Primeiro queremos inserir um inciso V no artigo 186 da Constituição Federal, estabelecendo que para cumprir a função social a propriedade rural terá um limite de 35 módulos fiscais, como forma de garantir a democratização do acesso à terra e a soberania territorial e alimentar.
Segundo, o plebiscito neste contexto, além de ser um processo pedagógico da qual a sociedade debate problemas de relevância nacional, que é o caso da concentração da terra, aproveitamos para colocar a reforma agrária no centro do debate político da sociedade e dos candidatos tanto a presidente da república como aos governos estaduais pelo fato de que se depender da vontade política dos principais candidatos a reforma agrária será ignorada como está sendo. Terceiro, com este processo de mobilização popular acreditamos que aprofundaremos politicamente nas organizações da qual coordenam o plebiscito uma maior unidade política para continuar lutando pelo fim do latifúndio.
As mobilizações pela campanha e plebiscito já acontecem em várias cidades brasileiras. Há como fazer uma avaliação de como estão estes preparativos, de como está o envolvimento dos (as) cidadãos (as)?
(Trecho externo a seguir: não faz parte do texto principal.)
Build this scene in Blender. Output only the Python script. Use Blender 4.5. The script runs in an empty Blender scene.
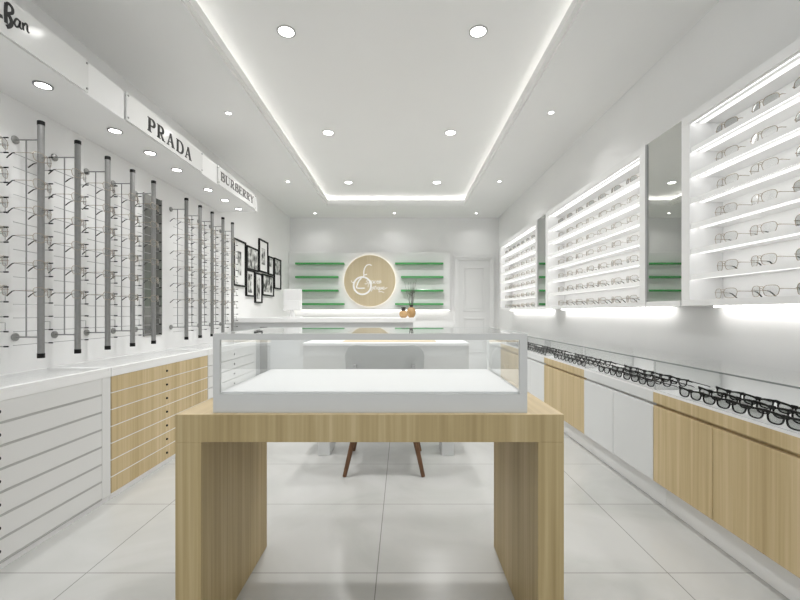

Nossa avaliação é positiva. Realizamos uma plenária nacional agora em 15 a 17 de julho com 90 participantes de 26 estados que já têm comitês estaduais funcionando. Como o plebiscito não é uma iniciativa só do fórum da reforma agrária, mas também do grito dos excluídos, da Assembleia popular das igrejas (CNBB/CONIC), o envolvimento de todos e todas estes em um processo crescente. Acreditamos que até meados de agosto estaremos em todas as regiões do país já com os comitês de base preparados para a realização do plebiscito.